Andrey Avetisyan, the former Russian ambassador to Afghanistan, attends a meeting at the U.S. Embassy in Kabul on Wednesday, May 4, 2011. Avetisyan, who now serves as regional representative for Afghanistan for the U.N. office on Drugs and Crime, says no serious economic achievement is possible in Afghanistan until the country’s opium trade is brought under control. (US Department of State)
KABUL, Afghanistan — Afghanistan’s economic future is tied to the new government’s ability to tamp down the rampant drug trade within its borders, the United Nations’ counternarcotics official in Afghanistan said Wednesday.
No serious economic achievement is possible in Afghanistan until the country’s opium trade is brought under control, Andrey Avetisyan, regional representative for Afghanistan for the U.N. Office on Drugs and Crime, said during a news conference in Kabul.
“Illicit economies cannot live peacefully” alongside legitimate ones and hope to survive, Avetisyan said.

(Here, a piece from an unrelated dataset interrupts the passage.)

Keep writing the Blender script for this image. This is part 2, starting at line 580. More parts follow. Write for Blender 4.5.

Poppy cultivation has risen by 7 percent this year compared with last year, while opium production is project to rise by 17 percent, according to the 2014 Afghanistan Opium Survey, released jointly by the UNODC and Afghan Ministry of Counter Narcotics. At the same time, Afghan-led efforts to eradicate poppy have fallen by 63 percent.

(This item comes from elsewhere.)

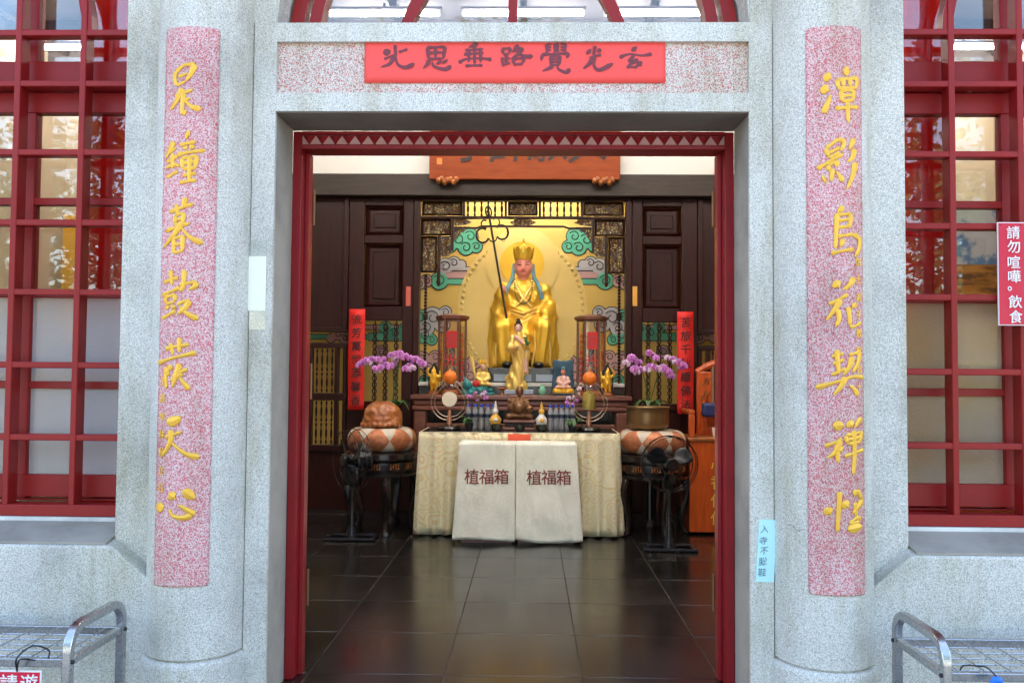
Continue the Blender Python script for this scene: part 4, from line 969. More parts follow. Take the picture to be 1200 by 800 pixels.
# standing figure in front
gb = at(607, 448, 8.16); gx, gy, gz = gb.x, 8.16, 1.172
G = lambda x, y, z: Vector((gx + x, gy + y, gz + z))
gy_t = thing('standing_goddess_statuette', 'slender gold-robed standing figurine with black topknot holding a green sprig', 'statuette', (gx, gy, gz))
m = MB()
for p0, r0, p1, r1 in ((G(.01,0,.53), .04, G(.0,0,.40), .055), (G(0,0,.40), .055, G(.012,0,.22), .068), (G(.012,0,.24), .066, G(-.02,-.01,.02), .075), (G(-.05,-.01,.12), .05, G(-.10,0,.10), .035), (G(-.03,0,.2), .05, G(-.07,-.01,.03), .05),
                       (G(-.05,0,.5), .03, G(-.085,-.03,.38), .034), (G(-.085,-.03,.38), .034, G(-.02,-.085,.40), .026), (G(.06,0,.5), .03, G(.09,-.02,.39), .034), (G(.09,-.02,.39), .034, G(.055,-.085,.43), .024), (G(.085,-.03,.38), .03, G(.075,-.02,.16), .024), (G(.03,0,.03), .07, G(-.04,0,.015), .07)):
    m.cap(p0, r0, p1, r1, 10)
o = from_mesh(fuse(m, .0075, 2, folds(.005, 95, 4.0)), 'robe', 'gold_light', gy_t, (0,0,0)); o.location = -wloc(gy_t)
sh = MB(); sh.cap(G(.075,-.03,.40), .026, G(.072,-.04,.17), .018, 8); sh.cap(G(-.02,-.05,.50), .022, G(.05,-.055,.44), .02, 8)
o = from_mesh(fuse(sh, .006, 2), 'shawl', 'skin_light', gy_t, (0,0,0)); o.location = -wloc(gy_t)
gh = G(.0, -.01, .585); face(gh, .036, gy_t, 'skin_light')
hm = MB(); hm.ell(gh + Vector((0, .012, .018)), (.041, .040, .042), 14, 10); hm.ell(gh + Vector((0, .012, .062)), (.026, .026, .018), 12, 8); hm.ell(gh + Vector((0, .012, .083)), (.020, .020, .014), 12, 8)
build(hm, 'hair', 'hair_black', gy_t, smooth=True)
fist(G(.045, -.1, .435), Vector((-.2, -1, 0)), .014, gy_t, 'skin_light'); fist(G(-.015, -.1, .40), Vector((.4, -1, 0)), .013, gy_t, 'skin_light')
sg = MB()
for k in range(12):
    a = random.uniform(0, 6.3); sg.ell(G(.075 + .03*math.cos(a)*random.random(), -.1 + .012*math.sin(a), .455 + random.uniform(-.03, .035)), (.016, .007, .010), 6, 4, Matrix.Rotation(a, 3, 'Y'))
build(sg, 'sprig', 'leaf', gy_t)
tag(build(MB().box(gx - .13, gx + .15, gy - .09, gy + .09, 1.127, 1.170), 'statuette_box', 'grey_box', bev=.006), 'pale grey box under the slender standing gold figurine', 'box')

def seated(c, h, t, robe, skin, voxel, head=True, belly=0.0, fr=60):
    c = Vector(c); m = MB(); u = lambda x, y, z: c + Vector((x, y, z)) * h
    m.ell(u(0, -.02, .11), (.34*h, .24*h, .11*h)); m.lathe([(.20*h, .1*h), (.19*h, .3*h), (.20*h, .48*h), (.17*h, .58*h), (.07*h, .65*h)], c, 18, 1, .8)
    for s_ in (-1, 1):
        m.cap(u(s_*.20, 0, .54), .075*h, u(s_*.27, -.05, .34), .075*h, 10); m.cap(u(s_*.27, -.05, .34), .07*h, u(s_*.08, -.22, .24), .055*h, 10)
        m.cap(u(s_*.12, -.02, .12), .11*h, u(s_*.30, -.12, .09), .09*h, 10)
    if belly: m.ell(u(0, -.10, .36), (.22*h, .20*h, .20*h))
    o = from_mesh(fuse(m, voxel, 2, folds(.012*h, fr / h * .35, h)), 'robe' if not belly else 'body', robe, t, (0,0,0)); o.location = -wloc(t)
    if head: return face(u(0, -.03, .81), .105*h, t, skin), u(0, -.03, .81)
    return o, u(0, -.03, .81)
# pink and gold seated figure with dark blue throne back
c = at(660, 457, 8.02); c.z = 1.127
t = thing('seated_buddha_statuette', 'small pink and gold seated figure with dark blue throne back, right of centre', 'statuette', c)
lt = MB()
for k in range(12):
    a = k*math.pi/6; lt.ell(c + Vector((.075*math.cos(a), .06*math.sin(a), .035)), (.026, .02, .030), 8, 6)
lt.lathe([(.06, 0), (.05, .02), (.075, .045), (.08, .06)], c, 18); build(lt, 'lotus_seat', 'gold', t, smooth=True)
seated(c + Vector((0, 0, .055)), .20, t, 'skin_light', 'skin_pink', .006)
build(MB().ell(c + Vector((0, -.01, .25)), (.02, .02, .018), 10, 6), 'hair', 'sash_blue', t, smooth=True)
tb = MB().prism([(c.x + x, c.z + z) for x, z in ((-.10, .0), (.10, .0), (.105, .12), (.095, .20), (.10, .30), (.085, .335), (.03, .322), (-.03, .322), (-.085, .335), (-.10, .30), (-.095, .20), (-.105, .12))], c.y + .06, c.y + .10)
o = build(tb, 'throne_back', 'throne_blue', t, bev=.008); scrolls(c.x - .085, c.x + .085, c.z + .03, c.z + .30, c.y + .055, o, 30, 31, 'throne_blue')
build(MB().lathe([(.10, -.0), (.105, .012), (.09, .018)], c, 20, 1.0, .8), 'stand', 'throne_blue', t)
# gold figure riding on a sea-green beast
c = at(562, 456, 8.0); c.z = 1.127
t = thing('riding_gold_statuette', 'small gold figure seated on a blue-green beast, left of centre on the altar', 'statuette', c)
bt = MB(); bt.ell(c + Vector((-.02, 0, .05)), (.11, .06, .045)); bt.ell(c + Vector((-.115, -.03, .085)), (.045, .04, .045)); bt.cap(c + Vector((-.12, -.03, .12)), .018, c + Vector((-.14, -.02, .16)), .008)
for k in range(9): bt.ell(c + Vector((-.14 + .03*k, -.02 + .02*math.sin(k*2), .025 + .015*math.sin(k*1.7))), (.028, .04, .024))
o = from_mesh(fuse(bt, .006, 1, folds(.005, 130, 2)), 'beast', 'sea_green', t, (0,0,0)); o.location = -wloc(t)
build(MB().box(c.x - .145, c.x + .145, c.y - .07, c.y + .07, 1.126, 1.146), 'stand', 'sea_green', t, bev=.006)
seated(c + Vector((.03, 0, .075)), .22, t, 'gold_light', 'skin_light', .0065)
cr = MB()
for k in range(7): cr.ell(c + Vector((.03 + .028*math.cos(k*.9), .028*math.sin(k*.9), .298 + .006*(k % 2))), (.009, .009, .024), 6, 5)
build(cr, 'crown', 'gold', t, smooth=True)
build(MB().ell(c + Vector((-.03, -.05, .10)), (.035, .02, .03), 8, 6), 'saddle_cloth', 'text_red', t, smooth=True)
fl = MB(); fl.tube([c + Vector((-.04, .02, .15)), c + Vector((-.075, .02, .33)), c + Vector((-.095, .015, .37))], [.006, .02, .003], 6, sq=.3); build(fl, 'pennant', 'gold_light', t)
# small gold guardians
for (px, lb, fx) in ((508, 'far left', 1), (712, 'far right', -1)):
    c = at(px, 457, 7.98); c.z = 1.127
    t = thing('guardian_statuette', 'tiny gold guardian figurine on a dark base at the %s of the altar' % lb, 'statuette', c, 'gold guardian figurines')
    build(MB().lathe([(.05, 0), (.05, .012), (.04, .02), (.042, .035)], c, 14), 'base', 'muyu_wood', t, smooth=True)
    m = MB(); w_ = lambda x, y, z: c + Vector((fx*x, y, z))
    for p0, r0, p1, r1 in ((w_(.018,0,.04), .014, w_(.02,-.008,.11), .022), (w_(-.018,0,.04), .014, w_(-.02,0,.11), .022), (w_(0,0,.11), .036, w_(0,0,.17), .034), (w_(.035,0,.17), .016, w_(.062,-.02,.13), .013), (w_(.062,-.02,.13), .013, w_(.05,-.05,.16), .011), (w_(-.035,0,.17), .016, w_(-.06,-.01,.20), .013), (w_(-.06,-.01,.20), .013, w_(-.045,-.02,.235), .011), (w_(0,-.005,.20), .022, w_(0,-.005,.215), .021), (w_(0,0,.23), .016, w_(0,0,.255), .006), (w_(.05,0,.08), .012, w_(.06,.01,.22), .008)):
        m.cap(p0, r0, p1, r1, 8)
    o = from_mesh(fuse(m, .0045, 1, folds(.003, 170, fx)), 'figure', 'gold', t, (0,0,0)); o.location = -wloc(t)
    build(MB().prism([(c.x - .055, c.z + .03), (c.x + .055, c.z + .03), (c.x + .06, c.z + .2), (c.x, c.z + .30), (c.x - .06, c.z + .2)], c.y + .05, c.y + .07), 'backboard', 'black', t)
# laughing buddha on the offering table
TZ = TT + .009
c = at(608.5, 502, 7.30); c.z = TZ
lbs = thing('altar_stand', 'dark red-brown carved stand under the bronze laughing figure', 'stand', c)
build(MB().box(c.x - .135, c.x + .135, c.y - .08, c.y + .10, TZ + .06, TZ + .085), 'top', 'altar_wood', lbs, bev=.006)
build(MB().box(c.x - .12, c.x + .12, c.y - .065, c.y + .09, TZ + .025, TZ + .059), 'waist', 'dark_wood', lbs, bev=.006)
build(MB().box(c.x - .14, c.x + .14, c.y - .085, c.y + .10, TZ, TZ + .024), 'foot', 'altar_wood', lbs, bev=.006)
b0 = c + Vector((0, .01, .086)); t = thing('laughing_buddha_statuette', 'bronze pot-bellied laughing seated figure at the centre of the offering table', 'statuette', b0)
seated(b0, .30, t, 'bronze', 'bronze', .0065, True, 1.0, 40)
bb = MB(); bb.ell(b0 + Vector((0, -.075, .10)), (.048, .035, .048), 16, 10); bb.ell(b0 + Vector((-.085, -.05, .16)), .02, 8, 6); bb.ell(b0 + Vector((.09, -.06, .09)), .028, 8, 6); build(bb, 'belly', 'bronze', t, smooth=True)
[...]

In 2014, Afghan counternarcotics agents were able to destroy slightly more than 6,600 acres of poppy fields across the country, compared with more than 18,000 acres the year before, according to the report. As a result, the average price of dry opium has fallen from $172 per kilo to $133 since 2013.

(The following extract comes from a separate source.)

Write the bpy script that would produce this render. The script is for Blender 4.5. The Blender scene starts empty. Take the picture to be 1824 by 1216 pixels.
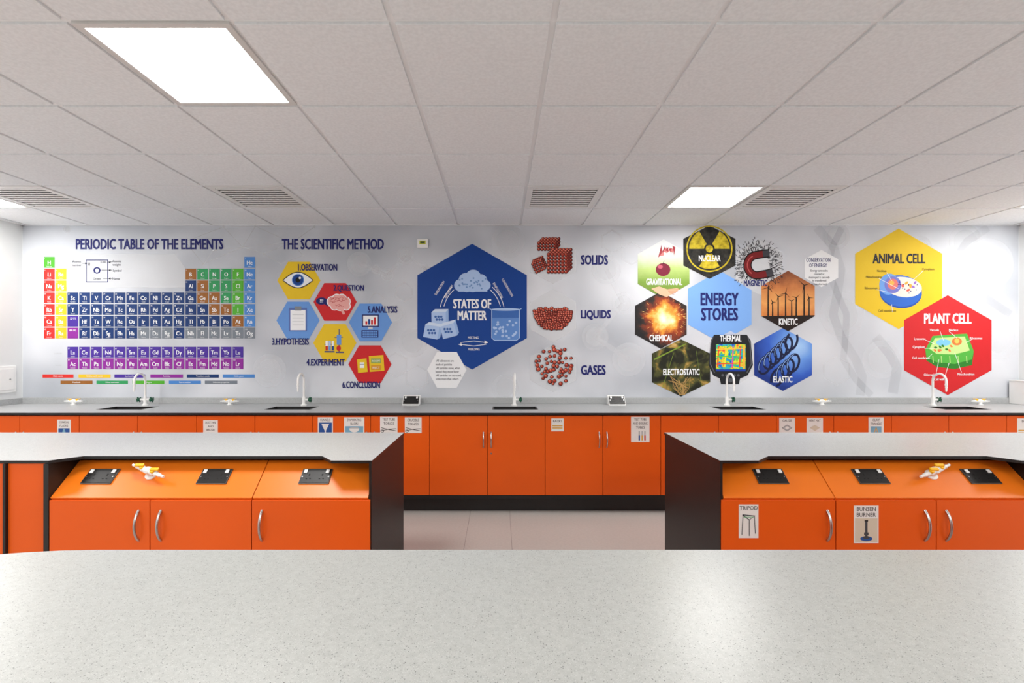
import bpy, math, random
from mathutils import Vector, Matrix
random.seed(7)
F=882.7; VX=890.0; VY=622.0; HC=1.364
CT=0.838            # worktop height
WY=4.8367           # back wall distance
XL=-4.66; XR=5.07; YF=-3.2; CZ=HC+1.211
col=bpy.context.scene.collection
try:
    bpy.context.scene.view_settings.view_transform='Standard'
    bpy.context.scene.view_settings.look='None'
except Exception as e: print(e)

# ---------------------------------------------------------------- materials
def lin(c):
    o=[]
    for v in c[:3]:
        v/=255.0
        o.append(v/12.92 if v<=0.04045 else ((v+0.055)/1.055)**2.4)
    return (o[0],o[1],o[2],1.0)
MC={}
def mat(name,c,rough=0.55,metal=0.0,alpha=1.0,emit=0.0,spec=0.5,vary=0.0,vscale=8.0):
    if name in MC: return MC[name]
    m=bpy.data.materials.new(name); m.use_nodes=True
    nt=m.node_tree; b=nt.nodes['Principled BSDF']
    b.inputs['Base Color'].default_value=lin(c)
    b.inputs['Roughness'].default_value=rough
    b.inputs['Metallic'].default_value=metal
    b.inputs['Alpha'].default_value=alpha
    b.inputs['Specular IOR Level'].default_value=spec
    if emit>0:
        b.inputs['Emission Color'].default_value=(1,0.985,0.96,1)
        b.inputs['Emission Strength'].default_value=emit
    if vary>0:
        tc=nt.nodes.new('ShaderNodeTexCoord'); nz=nt.nodes.new('ShaderNodeTexNoise')
        nz.inputs['Scale'].default_value=vscale; nz.inputs['Detail'].default_value=4
        nt.links.new(tc.outputs['Object'],nz.inputs['Vector'])
        r=nt.nodes.new('ShaderNodeValToRGB')
        r.color_ramp.elements[0].position=0.3; r.color_ramp.elements[1].position=0.7
        r.color_ramp.elements[0].color=lin([x*(1-vary) for x in c]); r.color_ramp.elements[1].color=lin([min(255,x*(1+vary)) for x in c])
        nt.links.new(nz.outputs['Fac'],r.inputs['Fac']); nt.links.new(r.outputs['Color'],b.inputs['Base Color'])
    MC[name]=m; return m
def noise_mat(name,stops,scale=5,detail=4,dist=0.0,rough=0.6,spec=0.3):
    if name in MC: return MC[name]
    m=bpy.data.materials.new(name); m.use_nodes=True
    nt=m.node_tree; b=nt.nodes['Principled BSDF']; b.inputs['Roughness'].default_value=rough
    b.inputs['Specular IOR Level'].default_value=spec
    tc=nt.nodes.new('ShaderNodeTexCoord'); nz=nt.nodes.new('ShaderNodeTexNoise')
    nz.inputs['Scale'].default_value=scale; nz.inputs['Detail'].default_value=detail; nz.inputs['Distortion'].default_value=dist
    nt.links.new(tc.outputs['Object'],nz.inputs['Vector'])
    r=nt.nodes.new('ShaderNodeValToRGB'); e=r.color_ramp.elements
    e[0].position=stops[0][0]; e[0].color=lin(stops[0][1]); e[1].position=stops[-1][0]; e[1].color=lin(stops[-1][1])
    for p,c in stops[1:-1]:
        x=e.new(p); x.color=lin(c)
    nt.links.new(nz.outputs['Fac'],r.inputs['Fac']); nt.links.new(r.outputs['Color'],b.inputs['Base Color'])
    MC[name]=m; return m
def radial_mat(name,cx,cz,radius,stops,nscale=12,namt=0.3):
    m=bpy.data.materials.new(name); m.use_nodes=True
    nt=m.node_tree; b=nt.nodes['Principled BSDF']; b.inputs['Roughness'].default_value=0.6
    b.inputs['Specular IOR Level'].default_value=0.3
    tc=nt.nodes.new('ShaderNodeTexCoord')
    d=nt.nodes.new('ShaderNodeVectorMath'); d.operation='DISTANCE'; d.inputs[1].default_value=(cx,WY,cz)
    nt.links.new(tc.outputs['Object'],d.inputs[0])
    dv=nt.nodes.new('ShaderNodeMath'); dv.operation='DIVIDE'; dv.inputs[1].default_value=radius
    nt.links.new(d.outputs['Value'],dv.inputs[0])
    nz=nt.nodes.new('ShaderNodeTexNoise'); nz.inputs['Scale'].default_value=nscale; nz.inputs['Detail'].default_value=6
    nt.links.new(tc.outputs['Object'],nz.inputs['Vector'])
    sb=nt.nodes.new('ShaderNodeMath'); sb.operation='SUBTRACT'; sb.inputs[1].default_value=0.5
    nt.links.new(nz.outputs['Fac'],sb.inputs[0])
    ma=nt.nodes.new('ShaderNodeMath'); ma.operation='MULTIPLY_ADD'; ma.inputs[1].default_value=namt*3
    nt.links.new(sb.outputs[0],ma.inputs[0]); nt.links.new(dv.outputs[0],ma.inputs[2])
    r=nt.nodes.new('ShaderNodeValToRGB'); e=r.color_ramp.elements
    e[0].position=stops[0][0]; e[0].color=lin(stops[0][1]); e[1].position=stops[-1][0]; e[1].color=lin(stops[-1][1])
    for p,c in stops[1:-1]:
        x=e.new(p); x.color=lin(c)
    nt.links.new(ma.outputs[0],r.inputs['Fac']); nt.links.new(r.outputs['Color'],b.inputs['Base Color'])
    return m
def grad_mat(name,z0,z1,stops,nscale=6,namt=0.1):
    m=bpy.data.materials.new(name); m.use_nodes=True
    nt=m.node_tree; b=nt.nodes['Principled BSDF']; b.inputs['Roughness'].default_value=0.6
    b.inputs['Specular IOR Level'].default_value=0.3
    tc=nt.nodes.new('ShaderNodeTexCoord'); s=nt.nodes.new('ShaderNodeSeparateXYZ')
    nt.links.new(tc.outputs['Object'],s.inputs[0])
    mr=nt.nodes.new('ShaderNodeMapRange'); mr.inputs['From Min'].default_value=z0; mr.inputs['From Max'].default_value=z1
    nt.links.new(s.outputs['Z'],mr.inputs['Value'])
    nz=nt.nodes.new('ShaderNodeTexNoise'); nz.inputs['Scale'].default_value=nscale; nz.inputs['Detail'].default_value=5
    nt.links.new(tc.outputs['Object'],nz.inputs['Vector'])
    sb=nt.nodes.new('ShaderNodeMath'); sb.operation='SUBTRACT'; sb.inputs[1].default_value=0.5
    nt.links.new(nz.outputs['Fac'],sb.inputs[0])
    ma=nt.nodes.new('ShaderNodeMath'); ma.operation='MULTIPLY_ADD'; ma.inputs[1].default_value=namt*3
    nt.links.new(sb.outputs[0],ma.inputs[0]); nt.links.new(mr.outputs[0],ma.inputs[2])
    r=nt.nodes.new('ShaderNodeValToRGB'); e=r.color_ramp.elements
    e[0].position=stops[0][0]; e[0].color=lin(stops[0][1]); e[1].position=stops[-1][0]; e[1].color=lin(stops[-1][1])
    for p,c in stops[1:-1]:
        x=e.new(p); x.color=lin(c)
    nt.links.new(ma.outputs[0],r.inputs['Fac']); nt.links.new(r.outputs['Color'],b.inputs['Base Color'])
    return m
def speckle_mat(name,base,rough=0.35,scale=170,spec=0.5):
    m=bpy.data.materials.new(name); m.use_nodes=True
    nt=m.node_tree; b=nt.nodes['Principled BSDF']; b.inputs['Roughness'].default_value=rough
    b.inputs['Specular IOR Level'].default_value=spec
    tc=nt.nodes.new('ShaderNodeTexCoord')
    nz=nt.nodes.new('ShaderNodeTexNoise'); nz.inputs['Scale'].default_value=90; nz.inputs['Detail'].default_value=3
    nt.links.new(tc.outputs['Object'],nz.inputs['Vector'])
    r0=nt.nodes.new('ShaderNodeValToRGB')
    r0.color_ramp.elements[0].position=0.35; r0.color_ramp.elements[0].color=lin([x*0.975 for x in base])
    r0.color_ramp.elements[1].position=0.65; r0.color_ramp.elements[1].color=lin([min(255,x*1.02) for x in base])
    nt.links.new(nz.outputs['Fac'],r0.inputs['Fac'])
    prev=r0.outputs['Color']
    for sc,th,pr,c in ((scale,0.28,0.20,[x*0.72 for x in base]),(scale*1.7,0.34,0.30,[min(255,x*1.10) for x in base]),(scale*0.6,0.15,0.20,[x*0.52 for x in base]),(scale*2.2,0.33,0.25,[x*0.82 for x in base])):
        v=nt.nodes.new('ShaderNodeTexVoronoi'); v.inputs['Scale'].default_value=sc
        nt.links.new(tc.outputs['Object'],v.inputs['Vector'])
        lt=nt.nodes.new('ShaderNodeMath'); lt.operation='LESS_THAN'; lt.inputs[1].default_value=th
        nt.links.new(v.outputs['Distance'],lt.inputs[0])
        s=nt.nodes.new('ShaderNodeSeparateColor'); nt.links.new(v.outputs['Color'],s.inputs[0])
        l2=nt.nodes.new('ShaderNodeMath'); l2.operation='LESS_THAN'; l2.inputs[1].default_value=pr
        nt.links.new(s.outputs[0],l2.inputs[0])
        mu=nt.nodes.new('ShaderNodeMath'); mu.operation='MULTIPLY'
        nt.links.new(lt.outputs[0],mu.inputs[0]); nt.links.new(l2.outputs[0],mu.inputs[1])
        mx=nt.nodes.new('ShaderNodeMix'); mx.data_type='RGBA'; mx.inputs[7].default_value=lin(c)
        nt.links.new(mu.outputs[0],mx.inputs[0]); nt.links.new(prev,mx.inputs[6])
        prev=mx.outputs[2]
    nt.links.new(prev,b.inputs['Base Color'])
    return m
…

“These facts and figures are alarming,” Avetisyan added.
But Avetisyan’s comments on Wednesday undercut the difficult and dangerous work Afghan forces have done, in an attempt to stem the flow of narcotics, Afghan Ministry of Interior Spokesman Sediq Sediqqi told Stars and Stripes in an email.
“Our resolve and sacrifices should not be in question at any time,” he said. “But we will need the broad based support of the international community to be successful,” he said, noting that Afghanistan lacks the resources to combat the opium trade alone.
Afghan forces have been able to keep 15 of Afghanistan’s 34 provinces free from poppy production, according to the survey.
The issue will likely be on the agenda during a London Conference on Afghanistan’s economic development and future international investment, scheduled for Dec. 4.
The conference comes at a critical time for new Afghan President Ashraf Ghani, whose administration is faced with overcoming the country’s economic ills, fighting rampant corruption and maintaining a strong security force as international combat troops withdraw by the end of this year.
NATO leaders have committed to an annual contribution of $4.1 billion to finance Afghanistan’s security forces through 2017. Negotiations continue among Western nations as to the level of future investment in Afghanistan’s economy and infrastructure, which is expected to reach into the billions.
The government needs to enforce the law regarding anti-narcotic efforts and show a political will to eradicate poppy production if it is to make headway, said Mubarez Rashedi, Afghanistan’s minister of counternarcotics.
Under former Afghan President Hamid Karzai, the narcotics trade was treated as a “side issue” in Kabul, and combined with allegations of corruption at the provincial level, the drug trade was allowed to flourish, Rashedi said. Drug purveyors saw “we do not have the political will [and] do not take it seriously,” he added. “The issue has been politicized and the law is not being enforced.”
Under the new Ghani administration, Rashedi and Deputy Minister of Interior for Counternarcotics Baz Mohammad Ahmadi said the war on drugs must be on par with the war against the Taliban, in order to put a dent in Afghanistan’s opium trade.
“This fight...is the same,” Ahmadi said Wednesday. “If we do not fight...we will not be successful.”